Friday, 9 June 2017

Kenneth Leighton: Concerto for String Orchestra, op. 39. Part 2 of 3

Performance and Score Reviews
Kenneth Leighton’s Concerto for String Orchestra op.39 was first p
erformed at the Wigmore Hall, London on 19 June 1962. Harvey Phillips conducted the Harvey Phillips String Orchestra. The first section of the concert also included a Concerto for Strings by John Stanley, edited by Gerald Finzi. This was followed by Sir Edward Elgar’s ‘delightful’ Serenade for Strings in E minor, op.20 (1892). After the interval, Jennifer Ward-Clarke (1935-2015) was the soloist in Boccherini’s Cello Concerto in B flat.  The concert concluded with a performance of Jean Françaix's (1912-97) urbane Symphony for String Orchestra (1948). Françaix had celebrated his fiftieth birthday during the previous month.

The Times (20 June 1962) suggested that Leighton’s Concerto for String Orchestra ‘made a distinctly favourable impression.’ The unsigned reviewer (possibly William Mann) considered that the ‘grave beauty of its opening movement generates a throbbing rhythm which rises to an impassioned climax’, followed by ‘the scherzo-like middle movement [which] is played pizzicato throughout’ and the ‘finale, beginning in slow march time’ and presenting ‘much strenuous but rewarding contrapuntal writing.’ He concluded by noting that it was ‘refreshing to hear a work by a comparatively young composer in which strong feeling is expressed with skill.’  The ‘youth’ of the composer is overstated: Leighton was 32 years old when the work was composed.
R.L.H. writing in the Daily Telegraph (20 June 1962) was less-than-impressed with the general performance by the Harvey Phillips String Orchestra: ‘…[the] full, warm string tone’ was ‘…[usually a] feature of the orchestra, however he considered that ‘they rarely made full use of this basic strength.’ The playing was marked by ‘faulty ensemble’ and a ‘lack of rhythmic precision and a failure to shape the music constructively.’ The reviewer considered that the ‘orchestra played…most convincingly in [Leighton’s]…sombre, passionate Concerto…’

The Edinburgh-based newspaper, The Scotsman (20 November 1964) reported on a performance of the Concerto for String Orchestra on 19 November 1964 at the Reid School of Music, Edinburgh. Conrad Wilson states that the work was ‘refreshingly clear cut, laying out its argument sharply, concisely, and with impressive effect’ and considered that it was ‘a stirring, powerful piece.’ Apparently, the work was repeated at the same concert.  Interestingly, Wilson states that the work was dedicated to Harvey Phillips. This is not supported in Carolyn J. Smith’s Bio-Bibliography of the composer (2004), the Chandos (CHAN 10461) liner notes or the thesis on Leighton’s early music by Adam Binks (2007).

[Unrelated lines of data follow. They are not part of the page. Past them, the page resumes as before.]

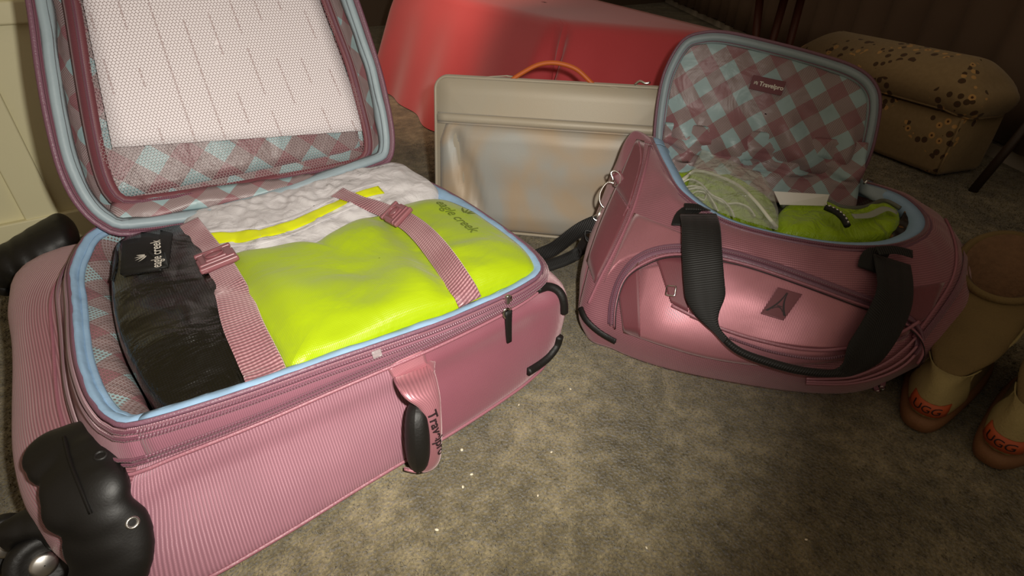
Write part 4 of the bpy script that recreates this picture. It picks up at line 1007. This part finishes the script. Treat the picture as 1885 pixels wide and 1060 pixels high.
tube('pouch_zipper_tape', zl, .0045, M['rubber'], p2, 6)
beads = [ball(p+V(.001*(-1)**k, .0012*(-1)**k, .0045), (.0018, .0018, .0014), None, 8) for k, p in enumerate(zl)]
join('zipper_teeth', beads, M['chrome'], p2)
strap('light_trim', crom([at(1570, 398, .190), at(1600, 396, .190), at(1630, 384, .192), at(1652, 392, .188)], 20), V(0, -.3, 1), .010, .001, plain('pale_grey_trim', lin(160, 166, 150), .5), p2)
finish_list.append((p2, tuple(at(1550, 410, .14))))
def leopard():
    m, nt, b = mat('leopard_print'); tc = N(nt, 'ShaderNodeTexCoord'); v = N(nt, 'ShaderNodeTexVoronoi', i_Scale=95); L(nt, tc.outputs['Object'], v.inputs['Vector'])
    r = N(nt, 'ShaderNodeValToRGB'); L(nt, v.outputs['Distance'], r.inputs[0]); e = r.color_ramp.elements; e[0].color = (*lin(120, 82, 40), 1); e[0].position = .25; e[1].color = (*lin(28, 20, 12), 1); e[1].position = .4
    L(nt, r.outputs[0], b.inputs['Base Color']); return m
lp_ = pillow('leopard_print_scarf', [at(1640, 445, .162), at(1634, 425, .166), at(1655, 405, .172), at(1668, 385, .174), at(1688, 400, .170), at(1692, 420, .168), at(1678, 438, .165)], .006, leopard(), None, depth=.03, bump=lambda x, y: .003*nz((x, y), 70, 2))
tag(lp_, 'brown leopard print scarf tucked in the right corner of the duffel', 'scarf')
rc_ = mesh('paper_slip', [at(1425, 352, .205), at(1527, 358, .205), at(1520, 378, .190), at(1436, 376, .190)]+[at(1425, 352, .205)-V(0, 0, .0008), at(1527, 358, .205)-V(0, 0, .0008), at(1520, 378, .190)-V(0, 0, .0008), at(1436, 376, .190)-V(0, 0, .0008)],
           [(0, 1, 2, 3), (7, 6, 5, 4), (0, 4, 5, 1), (1, 5, 6, 2), (2, 6, 7, 3), (3, 7, 4, 0)], plain('paper_white', lin(226, 222, 214), .6), None, smooth=False)
tag(rc_, 'white slip of paper behind the clear bag in the duffel', 'paper')
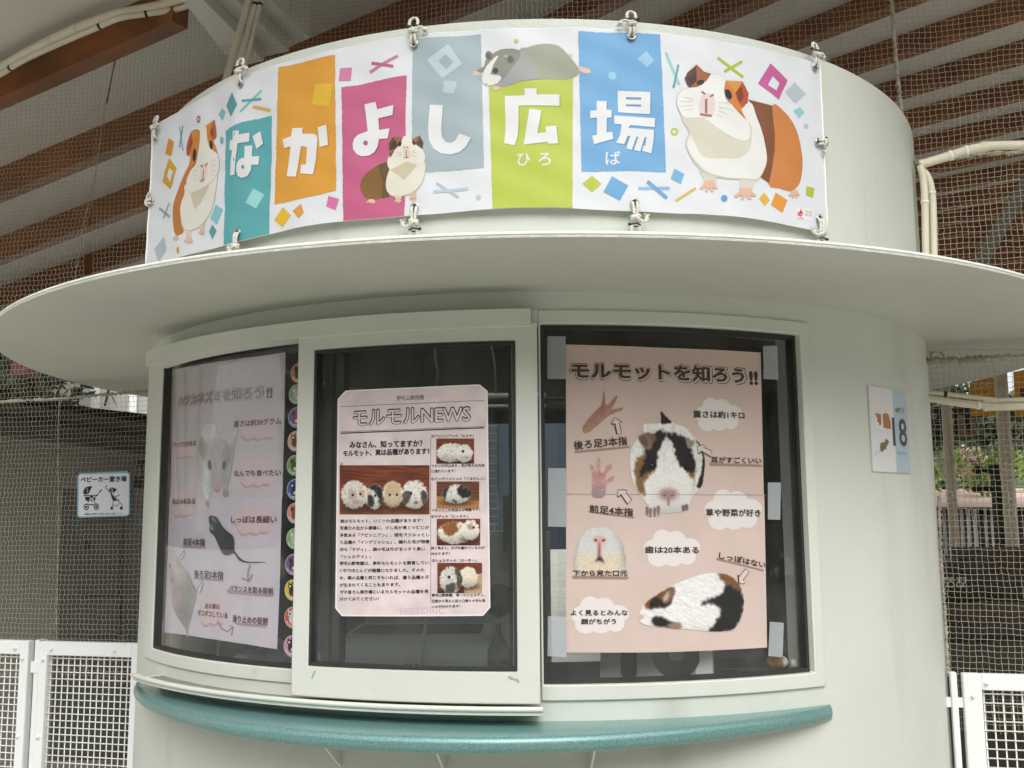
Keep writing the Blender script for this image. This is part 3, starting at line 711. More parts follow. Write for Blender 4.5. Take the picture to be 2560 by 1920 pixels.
# guinea pig standing, left end
A = bart(); k = a7
A.poly([(500, 250), (590, 240), (575, 420), (540, 560), (480, 640), (455, 760), (420, 900), (397, 1060), (402, 1180), (428, 1250), (402, 1282), (355, 1290), (330, 1240), (318, 1130), (325, 1000), (360, 860), (420, 700), (460, 600), (490, 520), (500, 400)], 'cb803f', 2, k=k, smooth=3)
A.poly([(440, 1235), (505, 1235), (500, 1312), (455, 1312)], 'e2dcc8', 2, k=k); A.poly([(590, 1190), (635, 1160), (620, 1245), (585, 1245)], 'e2dcc8', 2, k=k)
body = [(450, 770), (430, 870), (400, 980), (395, 1080), (405, 1160), (430, 1230), (480, 1245), (560, 1222), (620, 1175), (680, 1090), (720, 980), (745, 860), (757, 690), (690, 700)]
A.poly(body, 'cdc8b6', 3, k=k, smooth=4); A.poly([(x - 5 if x > 560 else x + 1, y - 6 if y > 1100 else y) for x, y in body], 'f2efe3', 4, k=k, smooth=4)
head = [(590, 230), (620, 203), (655, 192), (662, 300), (685, 400), (755, 465), (778, 560), (768, 640), (720, 735), (640, 805), (560, 840), (490, 865), (460, 820), (450, 740), (490, 640), (540, 570), (575, 440), (588, 330)]
A.poly(head, 'cdc8b6', 5, k=k, smooth=3); A.poly([(x - 4 if x > 600 else x + 2, y + 4 if y < 260 else y - 3) for x, y in head], 'f4f1e7', 6, k=k, smooth=3)
A.poly([(490, 868), (600, 825), (690, 785), (640, 870), (590, 960), (540, 1030), (510, 960)], 'ddd3b8', 7, k=k)
A.poly([(510, 250), (592, 238), (585, 360), (570, 460), (545, 545), (505, 600), (478, 640), (468, 610), (490, 500)], 'd98a3d', 7, k=k)
A.poly([(505, 245), (480, 300), (455, 400), (452, 470), (470, 492), (490, 470), (510, 380), (520, 320)], 'c4623b', 8, k=k); A.poly([(510, 315), (522, 350), (500, 420), (480, 430), (482, 390)], '9f4a34', 9, k=k); A.poly([(505, 245), (590, 238), (560, 290), (520, 322)], 'e29a42', 9, k=k)
A.ell(533, 483, 17, 65, '2b2b29', 9, k, 8)
A.poly([(655, 200), (690, 260), (720, 345), (748, 420), (760, 468), (720, 440), (688, 400), (663, 310)], 'd98a3d', 7, k=k)
A.poly([(652, 187), (730, 122), (742, 215), (745, 290), (720, 325), (700, 310), (680, 240)], 'c4623b', 8, k=k); A.poly([(652, 187), (730, 122), (700, 210), (675, 290), (660, 300)], 'e0913f', 9, k=k); A.poly([(690, 240), (712, 205), (722, 260), (708, 300)], '9f4a34', 10, k=k); A.ell(700, 378, 14, 48, '2b2b29', 9, k, -6)
A.poly([(608, 575), (660, 572), (664, 680), (640, 755), (600, 770), (582, 740), (592, 650)], 'f0dcd0', 7, k=k)
for p, w_ in (([(600, 583), (615, 608)], 16), ([(665, 562), (645, 597)], 13), ([(628, 630), (622, 730)], 9), ([(598, 748), (635, 730)], 14)): A.stroke(p, w_, 'a6796a', 8, k)
for p in ([(550, 590), (573, 607)], [(512, 640), (568, 642)], [(515, 695), (555, 683)], [(528, 735), (565, 715)], [(700, 555), (733, 528)], [(702, 592), (748, 577)], [(695, 640), (748, 638)], [(688, 675), (722, 690)]): A.stroke(p, 5, 'd3ccba', 8, k)
foot(A, k, 480, 1345, 88, 75); foot(A, k, 600, 1258, 70, 66); foot(A, k, 353, 1322, 60, 52)
A.build('guinea_pig_drawing', M['banner'], banner)
# small brown and white one
A = bart(); k = a2
A.poly([(1715, 920), (1725, 860), (1770, 800), (1850, 740), (1930, 715), (1965, 760), (1940, 860), (1925, 950), (1945, 990), (1870, 1005), (1800, 1020), (1745, 990)], '8b6432', 2, k=k, smooth=4); A.poly([(1850, 742), (1940, 714), (1960, 770), (1930, 880), (1940, 988), (1885, 1000), (1895, 880)], '6b5430', 3, k=k)
body = [(1950, 780), (1922, 880), (1930, 950), (1975, 987), (2060, 984), (2140, 955), (2200, 890), (2225, 800), (2228, 730), (2180, 700), (2000, 720)]
A.poly([(2100, 960), (2160, 930), (2150, 990), (2110, 990)], 'dccfb0', 4, k=k)
A.poly(body, 'd3caae', 5, k=k, smooth=4); A.poly([(x - 4, y - 5) for x, y in body], 'f1ecdd', 6, k=k, smooth=4)
head = [(2060, 515), (2118, 515), (2125, 545), (2200, 610), (2226, 680), (2200, 728), (2130, 715), (2060, 720), (2000, 760), (1950, 778), (1927, 720), (1945, 660), (1990, 620), (2035, 570)]
A.poly(head, 'f4efe1', 7, k=k, smooth=3); A.poly([(1955, 777), (2080, 715), (2165, 737), (2062, 860)], 'd9ccae', 8, k=k)
A.poly([(1945, 622), (1942, 570), (1975, 520), (2052, 523), (2035, 570), (1990, 612)], '5d4a33', 8, k=k); A.poly([(1975, 522), (2050, 524), (2035, 566), (2005, 575)], '9c6b3a', 9, k=k); A.ell(1985, 575, 18, 28, '4a3a2c', 9, k, 25); A.ell(2030, 575, 12, 22, '2e2a25', 10, k, 15)
A.poly([(2122, 540), (2180, 505), (2212, 560), (2205, 617), (2150, 575)], '5d4a33', 8, k=k); A.poly([(2122, 540), (2180, 507), (2170, 550), (2140, 565)], '9c6b3a', 9, k=k); A.ell(2137, 566, 10, 20, '2e2a25', 10, k, -25); A.ell(2185, 565, 12, 24, '4a3a2c', 9, k, -10)
A.poly([(1944, 640), (1990, 618), (1965, 665), (1945, 685)], '8b6432', 8, k=k)
A.poly([(2055, 600), (2105, 600), (2112, 670), (2085, 688), (2060, 680)], 'f0d9cb', 8, k=k)
for p, w_ in (([(2060, 596), (2068, 606)], 9), ([(2093, 596), (2085, 606)], 9), ([(2080, 625), (2079, 680)], 7), ([(2062, 684), (2097, 680)], 8)): A.stroke(p, w_, 'a6796a', 9, k)
for p in ([(2008, 640), (2045, 648)], [(2005, 665), (2045, 660)], [(2120, 650), (2160, 640)], [(2120, 665), (2158, 672)], [(2125, 635), (2150, 620)]): A.stroke(p, 4, 'd3ccba', 9, k)
A.poly([(1980, 975), (2040, 980), (2035, 1010), (1995, 1010)], 'e6dcc2', 7, k=k); foot(A, k, 2012, 1022, 66, 50, ly=9); foot(A, k, 2132, 995, 60, 55, ly=9); foot(A, k, 1805, 1030, 84, 40, ly=9)
A.build('guinea_pig_drawing', M['banner'], banner)
# grey one lying on the green panel
A = bart(); k = a3
A.poly([(1405, 402), (1500, 430), (1505, 458), (1460, 463), (1410, 440)], 'eec9bb', 2, k=k); A.poly([(1325, 315), (1358, 308), (1360, 335), (1338, 340)], 'eec9bb', 2, k=k); A.poly([(575, 448), (612, 438), (648, 465), (590, 478)], 'eec9bb', 2, k=k); A.poly([(722, 575), (765, 558), (802, 575), (765, 596)], 'eec9bb', 5, k=k)
A.poly([(940, 288), (1000, 265), (1090, 235), (1180, 228), (1255, 247), (1310, 300), (1370, 370), (1418, 450), (1370, 492), (1300, 510), (1180, 508), (1095, 506), (1000, 480)], 'a8ac98', 3, k=k, smooth=2)
A.poly([(940, 284), (985, 288), (1050, 370), (1085, 440), (1096, 506), (950, 530), (860, 562), (790, 565), (755, 547), (830, 490), (900, 400)], 'a9adab', 4, k=k)
A.poly([(605, 440), (690, 393), (745, 400), (690, 462)], '8f9282', 4, k=k)
A.poly([(690, 340), (760, 290), (830, 272), (945, 284), (940, 350), (900, 405), (845, 470), (808, 502), (760, 520), (700, 480), (670, 440), (670, 390)], '949788', 5, k=k, smooth=2)
A.poly([(770, 322), (779, 330), (742, 390), (716, 468), (790, 480), (806, 500), (770, 542), (720, 556), (680, 555), (655, 530), (660, 450), (690, 400), (740, 345)], 'f3f1ec', 6, k=k)
A.ell(705, 320, 28, 36, '7d7f75', 6, k, -15); A.ell(702, 328, 17, 24, '63645d', 7, k, -15); A.poly([(812, 325), (862, 318), (905, 345), (906, 385), (868, 393), (838, 365)], '8a8c82', 6, k=k); A.ell(874, 358, 24, 28, '6a6b64', 7, k); A.poly([(812, 325), (862, 318), (845, 345)], 'b9bab3', 7, k=k); A.ell(756, 441, 22, 22, '45443f', 7, k)
A.stroke([(678, 540), (690, 544)], 8, '6d5f58', 7, k)
for p in ([(610, 500), (650, 508)], [(618, 480), (652, 498)], [(720, 545), (745, 560)], [(735, 535), (765, 545)]): A.stroke(p, 4, 'e2e0d6', 7, k)
A.build('guinea_pig_drawing', M['banner'], banner)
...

The score of Kenneth Leighton’s Concerto for String Orchestra was published by Novello in 1965: it was reviewed by Hugh Ottaway in the Musical Times (July 1965). He considered that the work displayed ‘…a fine professionalism’ and specifies the ‘…excellent handling of resources…’ He remarks that although Leighton is ‘not a composer of immediately striking individuality [he] has a keen imagination of a kind that imparts relevance and force to each successive step his music takes.’ Ottaway concludes his review of the score by noting the combination of the ‘closeness of composition with an expansive energy that sweeps the music forward surely and vigorously.’